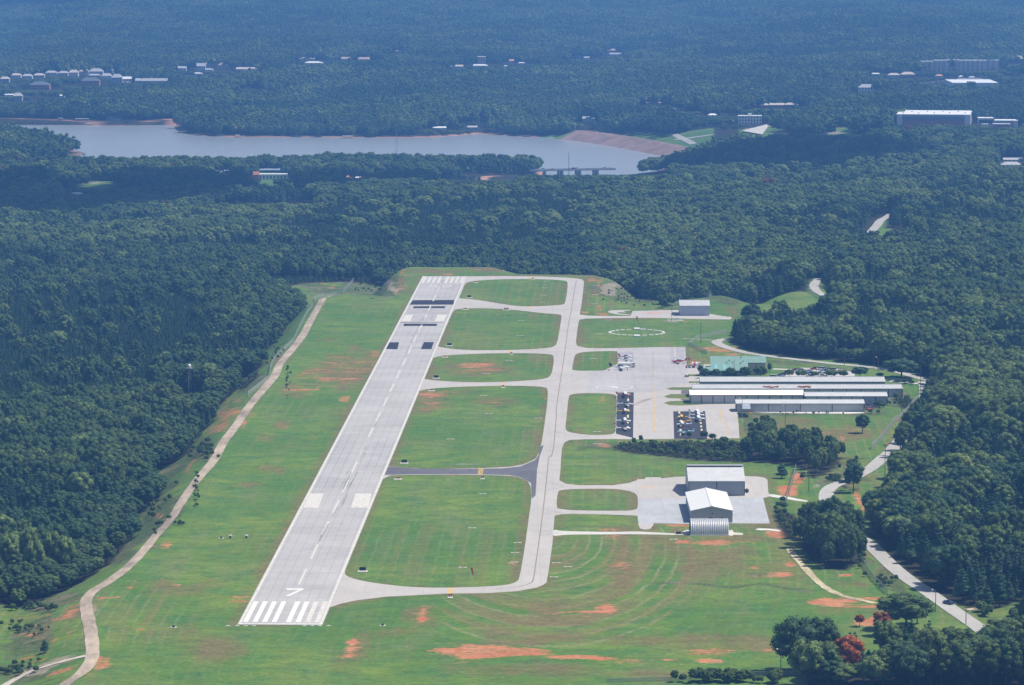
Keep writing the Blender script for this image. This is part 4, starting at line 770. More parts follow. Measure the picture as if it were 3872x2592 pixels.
e = .4; rf = MB().add([(-a, 0, 3.6), (a, 0, 3.6), (a, 8.55, 7.03), (xr2, 8.55, 7.03), (xr2, RY, RZ), (xl2, RY, RZ), (xl2, 4.2, 5.28), (-a, 4.2, 5.28), (xr2, 23.5, 6.7), (xl2, 23.5, 6.7)], [(0, 1, 2, 6, 7), (2, 3, 4, 5, 6), (5, 4, 8, 9)]).add([(-a, 0, 3.3), (a, 0, 3.3), (a, 0, 3.61), (-a, 0, 3.61)], [(0, 1, 2, 3)]).build('roof', M_GREEN, tt)
sol = rf.modifiers.new('thickness', 'SOLIDIFY'); sol.thickness = .25; sol.offset = -1
for q in ((8, 10.2), (9.6, 8.2), (14, 7.4), (6.5, 8.0), (xr2 - 8, 13.8), (xr2 - 7, 9.4)):
    MB().tube((q[0] - 6, q[1], 3.6 + q[1] * .4), (q[0] - 6, q[1], 4.4 + q[1] * .4), .22, .22, 6).build('vent_pipe', M_DKW, rf)
for q in (-6.6, -1.8): MB().add([(q, .8, 3.98), (q + 1.9, .8, 3.98), (q + 1.9, 6.5, 6.26), (q, 6.5, 6.26)], [(0, 1, 2, 3)]).build('skylight', paint('skylight_sheet', (.22, .48, .50), .3, .4), rf)
MB().box((-a + 14, 1.04, 1.5), (8, .1, 2.6)).build('entrance_glazing', M_GLS, tt)
for q in (-14, -9, 12): MB().box((q, 1.04, 1.7), (2.2, .1, 1.5)).build('window', M_GLS, tt)
cn = MB().add([(-a - 2.6, 6, 3.2), (-a + .8, 6, 4.6), (-a + .8, 13, 4.6), (-a - 2.6, 13, 3.2), (-a - 2.6, 6, 3.05), (-a + .8, 6, 4.4), (-a + .8, 13, 4.4), (-a - 2.6, 13, 3.05)], [(0, 1, 2, 3), (7, 6, 5, 4), (0, 4, 5, 1), (3, 7, 4, 0), (2, 6, 7, 3)]).tube((-a - 2.3, 6.5, 0), (-a - 2.3, 6.5, 3.1), .1).tube((-a - 2.3, 12.5, 0), (-a - 2.3, 12.5, 3.1), .1).build('canopy', M_WHT, tt)
# carport
p = Vector((*plane('O', 1035, 1075), 0)); cp = thing('carport', 'small grey carport with sloping roof beside the front row hangar', 'carport', (p.x, p.y + 3, 0)); s_ = 3.0
MB().add([(-s_ * .7, -3, 2.9), (s_ * .8, -3, 2.9), (s_ * .8, 5, 5.0), (-s_ * .6, 5, 5.0), (-s_ * .7, -3, 3.05), (s_ * .8, -3, 3.05), (s_ * .8, 5, 5.15), (-s_ * .6, 5, 5.15)], [(3, 2, 1, 0), (4, 5, 6, 7), (0, 1, 5, 4), (1, 2, 6, 5), (2, 3, 7, 6), (3, 0, 4, 7)]).build('roof', corrugated('faded_blue_sheet', (.34, .37, .41), 0, .5, .5), cp)
for q in ((-1.8, -2.6), (2.0, -2.6), (-1.6, 4.4), (2.0, 4.4)): MB().tube((q[0], q[1], 0), (q[0], q[1], 2.9 if q[1] < 0 else 4.9), .09).build('post', M_STEEL, cp)
# ------------------------------------------------------------------ light aircraft
def fus(mb, L, rad, sections):
    rings = []
    for t, ry, rz, zc in sections: rings.append([(L * t, ry * rad * math.cos(2 * math.pi * k / 12), zc + rz * rad * math.sin(2 * math.pi * k / 12)) for k in range(12)])
    mb.loft(rings); return mb
def wingslab(mb, x, y0, y1, z0, z1, c0, c1, th=.16, sweep=0.0):
    for s in (-1, 1):
        r = [[(x + dx * c, s * y, z + dz * th) for dx, dz in ((.5, 0), (.3, .6), (-.1, .55), (-.5, 0), (-.1, -.4), (.3, -.4))] for y, z, c in ((y0, z0, c0), (y1, z1, c1))]
        r[1] = [(a_ - sweep, b_, c_) for a_, b_, c_ in r[1]]; mb.loft(r if s > 0 else r[::-1])
    return mb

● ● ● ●

» **Task requirements**:
Ignore the images and quote every line of the listing exactly.

» **Correct output**:
Keep writing the Blender script for this image. This is part 4, starting at line 770. More parts follow. Measure the picture as if it were 3872x2592 pixels.
e = .4; rf = MB().add([(-a, 0, 3.6), (a, 0, 3.6), (a, 8.55, 7.03), (xr2, 8.55, 7.03), (xr2, RY, RZ), (xl2, RY, RZ), (xl2, 4.2, 5.28), (-a, 4.2, 5.28), (xr2, 23.5, 6.7), (xl2, 23.5, 6.7)], [(0, 1, 2, 6, 7), (2, 3, 4, 5, 6), (5, 4, 8, 9)]).add([(-a, 0, 3.3), (a, 0, 3.3), (a, 0, 3.61), (-a, 0, 3.61)], [(0, 1, 2, 3)]).build('roof', M_GREEN, tt)
sol = rf.modifiers.new('thickness', 'SOLIDIFY'); sol.thickness = .25; sol.offset = -1
for q in ((8, 10.2), (9.6, 8.2), (14, 7.4), (6.5, 8.0), (xr2 - 8, 13.8), (xr2 - 7, 9.4)):
    MB().tube((q[0] - 6, q[1], 3.6 + q[1] * .4), (q[0] - 6, q[1], 4.4 + q[1] * .4), .22, .22, 6).build('vent_pipe', M_DKW, rf)
for q in (-6.6, -1.8): MB().add([(q, .8, 3.98), (q + 1.9, .8, 3.98), (q + 1.9, 6.5, 6.26), (q, 6.5, 6.26)], [(0, 1, 2, 3)]).build('skylight', paint('skylight_sheet', (.22, .48, .50), .3, .4), rf)
MB().box((-a + 14, 1.04, 1.5), (8, .1, 2.6)).build('entrance_glazing', M_GLS, tt)
for q in (-14, -9, 12): MB().box((q, 1.04, 1.7), (2.2, .1, 1.5)).build('window', M_GLS, tt)
cn = MB().add([(-a - 2.6, 6, 3.2), (-a + .8, 6, 4.6), (-a + .8, 13, 4.6), (-a - 2.6, 13, 3.2), (-a - 2.6, 6, 3.05), (-a + .8, 6, 4.4), (-a + .8, 13, 4.4), (-a - 2.6, 13, 3.05)], [(0, 1, 2, 3), (7, 6, 5, 4), (0, 4, 5, 1), (3, 7, 4, 0), (2, 6, 7, 3)]).tube((-a - 2.3, 6.5, 0), (-a - 2.3, 6.5, 3.1), .1).tube((-a - 2.3, 12.5, 0), (-a - 2.3, 12.5, 3.1), .1).build('canopy', M_WHT, tt)
# carport
p = Vector((*plane('O', 1035, 1075), 0)); cp = thing('carport', 'small grey carport with sloping roof beside the front row hangar', 'carport', (p.x, p.y + 3, 0)); s_ = 3.0
MB().add([(-s_ * .7, -3, 2.9), (s_ * .8, -3, 2.9), (s_ * .8, 5, 5.0), (-s_ * .6, 5, 5.0), (-s_ * .7, -3, 3.05), (s_ * .8, -3, 3.05), (s_ * .8, 5, 5.15), (-s_ * .6, 5, 5.15)], [(3, 2, 1, 0), (4, 5, 6, 7), (0, 1, 5, 4), (1, 2, 6, 5), (2, 3, 7, 6), (3, 0, 4, 7)]).build('roof', corrugated('faded_blue_sheet', (.34, .37, .41), 0, .5, .5), cp)
for q in ((-1.8, -2.6), (2.0, -2.6), (-1.6, 4.4), (2.0, 4.4)): MB().tube((q[0], q[1], 0), (q[0], q[1], 2.9 if q[1] < 0 else 4.9), .09).build('post', M_STEEL, cp)
# ------------------------------------------------------------------ light aircraft
def fus(mb, L, rad, sections):
    rings = []
    for t, ry, rz, zc in sections: rings.append([(L * t, ry * rad * math.cos(2 * math.pi * k / 12), zc + rz * rad * math.sin(2 * math.pi * k / 12)) for k in range(12)])
    mb.loft(rings); return mb
def wingslab(mb, x, y0, y1, z0, z1, c0, c1, th=.16, sweep=0.0):
    for s in (-1, 1):
        r = [[(x + dx * c, s * y, z + dz * th) for dx, dz in ((.5, 0), (.3, .6), (-.1, .55), (-.5, 0), (-.1, -.4), (.3, -.4))] for y, z, c in ((y0, z0, c0), (y1, z1, c1))]
        r[1] = [(a_ - sweep, b_, c_) for a_, b_, c_ in r[1]]; mb.loft(r if s > 0 else r[::-1])
    return mb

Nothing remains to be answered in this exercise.